Mary Ann Davidson blog chastises customers trying to solve own zero-day problems in Oracle software

[UPDATE]

Mary Ann Davidson's blog has now been taken down by Oracle, as confirmed to Computing by an Oracle spokesperson.

When asked why the company had removed Davidson's blog, the spokesperson replied that Oracle has "nothing further to add at this time".

[ORIGINAL STORY]

Oracle chief security officer Mary Ann Davidson has warned customers off trying to discover and combat security problems in the vendor's software, saying "only the vendor can do that".

"I can understand that in a world where it seems almost every day someone else had a data breach and lost umpteen gazillion records to unnamed intruders who may have been working at the behest of a hostile nation-state, people want to go the extra mile to secure their systems," Davidson writes in an outspoken entry on her company blog.

"That said, you would think that before gearing up to run that extra mile, customers would already have ensured they've identified their critical systems, encrypted sensitive data, applied all relevant patches, be on a supported product release, use tools to ensure configurations are locked down - in short, the usual security hygiene - before they attempt to find zero day vulnerabilities in the products they are using."

This, she said, was in response to a "large-ish uptick" in customers "reverse engineering [Oracle] code to attempt to find security vulnerabilities in it".

Davidson suggests that a customer attempting to find their own security holes is "doing the vendor's job for him/her/it", and warns customers that "a customer can't analyse the code to see whether there is a control that prevents the attack the scanning tool is screaming about", "can't produce a patch for the problem" and is "almost certainly violating the license agreement by using a tool that does static analysis" - this operating "against source code".

But Davidson's attack on customers takes a turn slightly for the bizarre when, after again reiterating that she is "not beating people up over this merely because of the license agreement", she goes on to explain that if Oracle's analysis of bugs found by users determines that they were discovered by reverse-engineering, theses users will be discouraged from doing so in future.

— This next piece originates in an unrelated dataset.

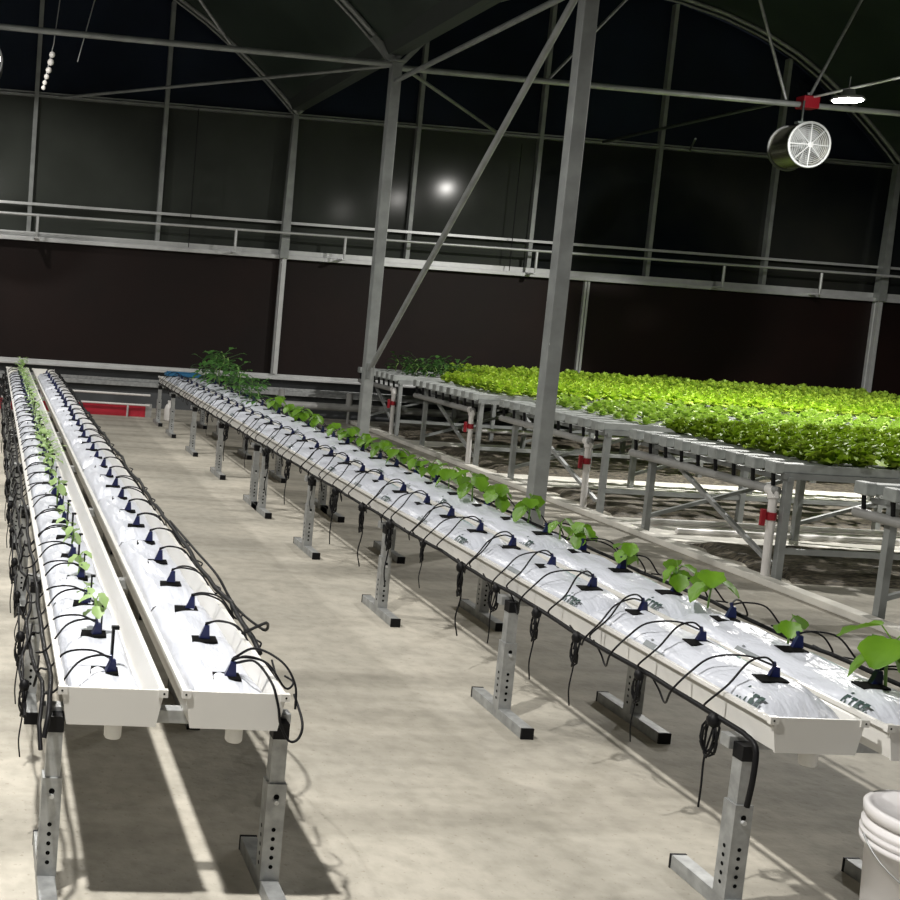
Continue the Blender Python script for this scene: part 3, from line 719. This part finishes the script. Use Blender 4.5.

Not only that, but Oracle also "require[s] customers/consultants to destroy the results of such reverse engineering and confirm they have done so", Davidson writes.

Davidson also goes on to say that "if there is an actual security vulnerability, [Oracle] will fix it".

"We may not like how it was found but we aren't going to ignore a real problem - that would be a disservice to our customers," she says.

Davidson is also not a fan of the kind of "bug bounties" that the likes of Microsoft and Facebook offer:

" < Bigger sigh.>," she writes.

"Bug bounties are the new boy band (nicely alliterative, no?) Many companies are screaming, fainting, and throwing underwear at security researchers... to find problems in their code and insisting that This Is The Way, Walk In It: if you are not doing bug bounties, your code isn't secure."

However, Davidson claims that Oracle finds 87 per cent of vulnerabilities itself, security researchers find a further three per cent, and customers find "the rest" (despite apparently not being allowed to).

"I am not dissing bug bounties, just noting that on a strictly economic basis, why would I throw a lot of money at [three per cent] of the problem (and without learning lessons from what you find, it really is 'whack a code mole') when I could spend that money on better prevention like, oh, hiring another employee to do ethical hacking," Davidson reasons.

Computing recently covered how a study by not-for-profit organisation Campaign for Clear Licensing (CCL) found Oracle's relationship with its customers to be "hostile and filled with deep-rooted mistrust".